Omit all pictures, then retype the data exactly as given.

===

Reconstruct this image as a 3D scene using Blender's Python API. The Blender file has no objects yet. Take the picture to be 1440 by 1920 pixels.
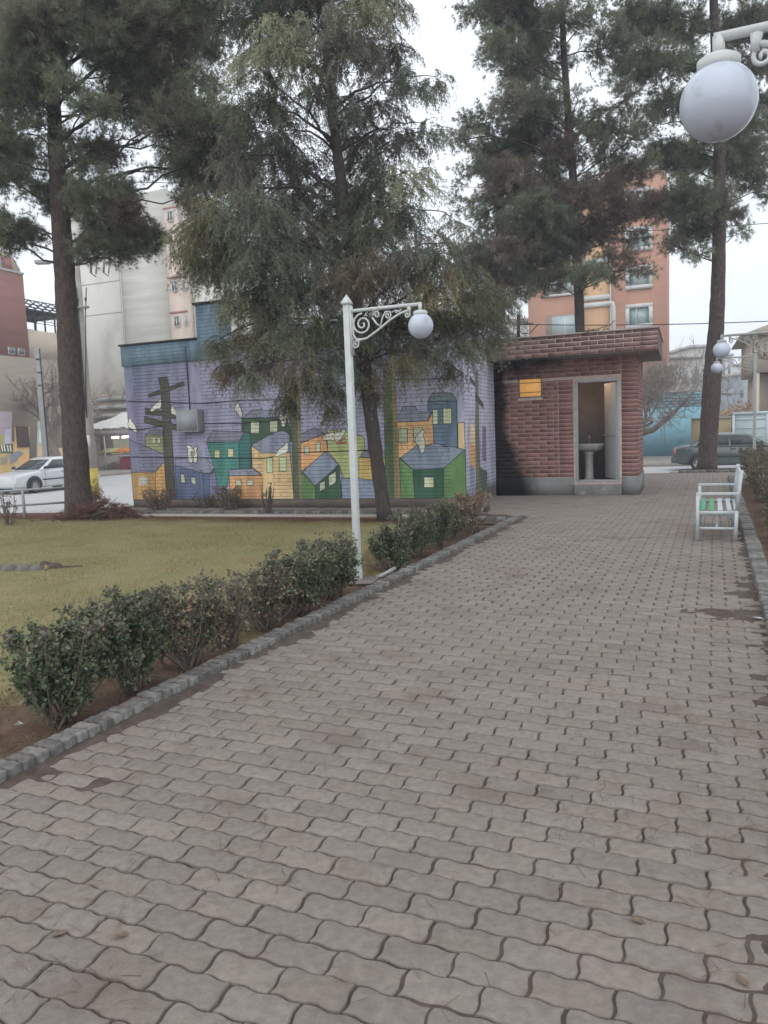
import bpy, math, random
import numpy as np
from mathutils import Matrix, Vector
rng = np.random.default_rng(7)
random.seed(7)
SC = bpy.context.scene
COL = SC.collection

# ------------------------------------------------------------------ camera model
H, F, HC = 1.45, 1442.0, 812.0
ROLL, PIT = math.radians(2.2), math.atan((960 - 812) / 1442)
_c, _s = math.cos(ROLL), math.sin(ROLL)
FW = np.array([0, math.cos(PIT), -math.sin(PIT)])
U0 = np.array([0, math.sin(PIT), math.cos(PIT)])
R0 = np.array([1.0, 0, 0])
RT = _c * R0 - _s * U0
UP = _s * R0 + _c * U0
CP = np.array([0, 0, H])
def ray(px, py): return FW * F + RT * (px - 720) + UP * (960 - py)
def G(px, py, z=0.0):
    d = ray(px, py); return CP + d * ((z - H) / d[2])
def P(px, py, Y):
    d = ray(px, py); return CP + d * (Y / d[1])
TB = math.radians(21.5)       # building direction
TP = math.radians(23.3)       # path direction
EU = np.array([math.sin(TB), math.cos(TB), 0]); EV = np.array([math.cos(TB), -math.sin(TB), 0])
PU = np.array([math.sin(TP), math.cos(TP), 0]); PV = np.array([math.cos(TP), -math.sin(TP), 0])
def W(v, u, z=0.0): return EV * v + EU * u + np.array([0, 0, z])
def WP(v, u, z=0.0): return PV * v + PU * u + np.array([0, 0, z])
def onU(px, py, u0):
    d = ray(px, py); t = (u0 - CP @ EU) / (d @ EU); p = CP + d * t
    return float(p @ EV), float(p[2])
def onV(px, py, v0):
    d = ray(px, py); t = (v0 - CP @ EV) / (d @ EV); p = CP + d * t
    return float(p @ EU), float(p[2])
def s2l(c):
    return tuple(((x / 255) / 12.92 if x / 255 <= 0.04045 else ((x / 255 + 0.055) / 1.055) ** 2.4) for x in c)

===

▸ Answer in full
Reconstruct this image as a 3D scene using Blender's Python API. The Blender file has no objects yet. Take the picture to be 1440 by 1920 pixels.
import bpy, math, random
import numpy as np
from mathutils import Matrix, Vector
rng = np.random.default_rng(7)
random.seed(7)
SC = bpy.context.scene
COL = SC.collection

# ------------------------------------------------------------------ camera model
H, F, HC = 1.45, 1442.0, 812.0
ROLL, PIT = math.radians(2.2), math.atan((960 - 812) / 1442)
_c, _s = math.cos(ROLL), math.sin(ROLL)
FW = np.array([0, math.cos(PIT), -math.sin(PIT)])
U0 = np.array([0, math.sin(PIT), math.cos(PIT)])
R0 = np.array([1.0, 0, 0])
RT = _c * R0 - _s * U0
UP = _s * R0 + _c * U0
CP = np.array([0, 0, H])
def ray(px, py): return FW * F + RT * (px - 720) + UP * (960 - py)
def G(px, py, z=0.0):
    d = ray(px, py); return CP + d * ((z - H) / d[2])
def P(px, py, Y):
    d = ray(px, py); return CP + d * (Y / d[1])
TB = math.radians(21.5)       # building direction
TP = math.radians(23.3)       # path direction
EU = np.array([math.sin(TB), math.cos(TB), 0]); EV = np.array([math.cos(TB), -math.sin(TB), 0])
PU = np.array([math.sin(TP), math.cos(TP), 0]); PV = np.array([math.cos(TP), -math.sin(TP), 0])
def W(v, u, z=0.0): return EV * v + EU * u + np.array([0, 0, z])
def WP(v, u, z=0.0): return PV * v + PU * u + np.array([0, 0, z])
def onU(px, py, u0):
    d = ray(px, py); t = (u0 - CP @ EU) / (d @ EU); p = CP + d * t
    return float(p @ EV), float(p[2])
def onV(px, py, v0):
    d = ray(px, py); t = (v0 - CP @ EV) / (d @ EV); p = CP + d * t
    return float(p @ EU), float(p[2])
def s2l(c):
    return tuple(((x / 255) / 12.92 if x / 255 <= 0.04045 else ((x / 255 + 0.055) / 1.055) ** 2.4) for x in c)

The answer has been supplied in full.